Because of the onslaught of holidays in the fall, we haven’t had the opportunity to meet with our rabbi on a weekly basis. This time has given us the opportunity to navigate some very difficult aspects of relationships, including balancing our relationship with family issues and other responsibilities.

As our schedule and lives have somewhat fallen apart, along with our house (literally — anyone know a good plumber and contractor?), we’ve had to lean on each other more than ever, as the only thing that has remained consistent is each other. That has forced us to ask ourselves if, at the end of the day, that’s enough.

As long as we have each other, will everything be okay?

This is a tough question to ask at any point in a relationship, but I’m glad we’ve been forced to confront it now, before we’re married. We’ve had to ask and answer some tough questions about ourselves and each other. And I believe that through this experience, we will come out stronger on the other side.  That doesn’t make it easy in the moment, though.

As a result of not having our weekly meetings, I’ve turned to the Internet for some good old Jewish marriage advice and haven’t really found a whole lot. One thing that does resonate is the concept of the bashert or soulmate.

While I understand the threat that intermarriage poses to the future of the Jewish religion, if the concept of the bashert is true, why would G-d choose a non-Jewish soulmate for a Jewish person?  If marrying a non-Jew is technically a prohibited class of marriage, why would G-d allow it at all?

While I cannot imagine not having the guise of choice in choosing a partner (i.e. an arranged marriage), there is some comfort in the idea behind destiny, fate and the idea that who we are meant to be with was pre-ordained long before we even started looking for them.

Some of us end up wasting a lot of time trying to find the person with whom we are meant to be.  So, it’s nice to know that maybe those frogs were a means to an end of finding a prince.
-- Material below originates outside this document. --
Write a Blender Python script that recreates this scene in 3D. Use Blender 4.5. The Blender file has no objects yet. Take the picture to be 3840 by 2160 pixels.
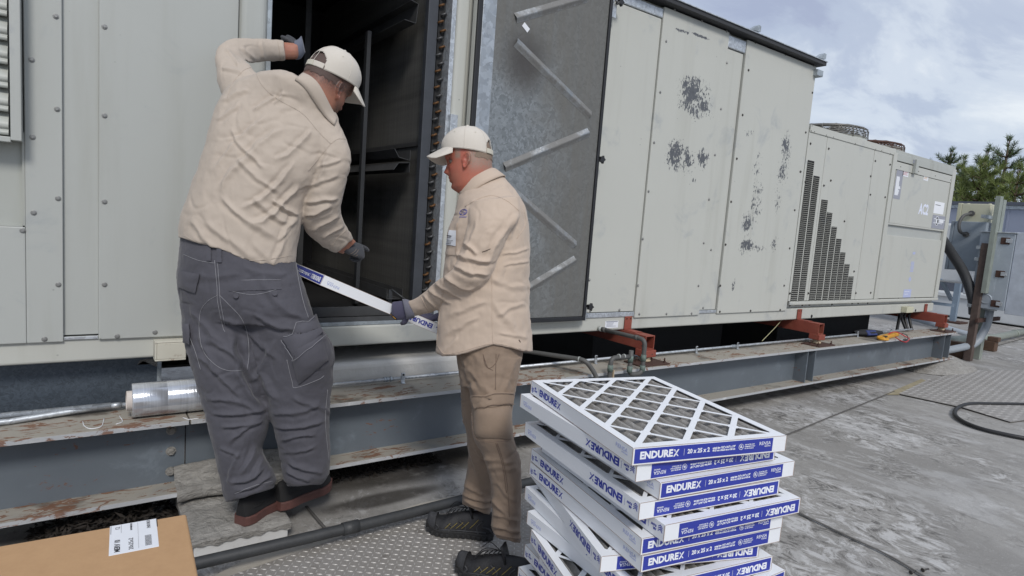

It makes all the heartbreak worth it. It makes all the uncertainty of thinking that maybe I’d be alone forever or maybe I was meant to be alone, a little less uncertain.

I know our journey into marriage is just beginning. I know there will be bumps along the way, and that just because we are bashert, doesn’t mean that our marriage will be problem free. No marriage is perfect, and no person is without flaws. As I’ve learned recently, nothing in life comes easy, but the most important things are worth fighting for or fighting over.

At least we don’t have to fight about whose family we’re going to for the High Holidays.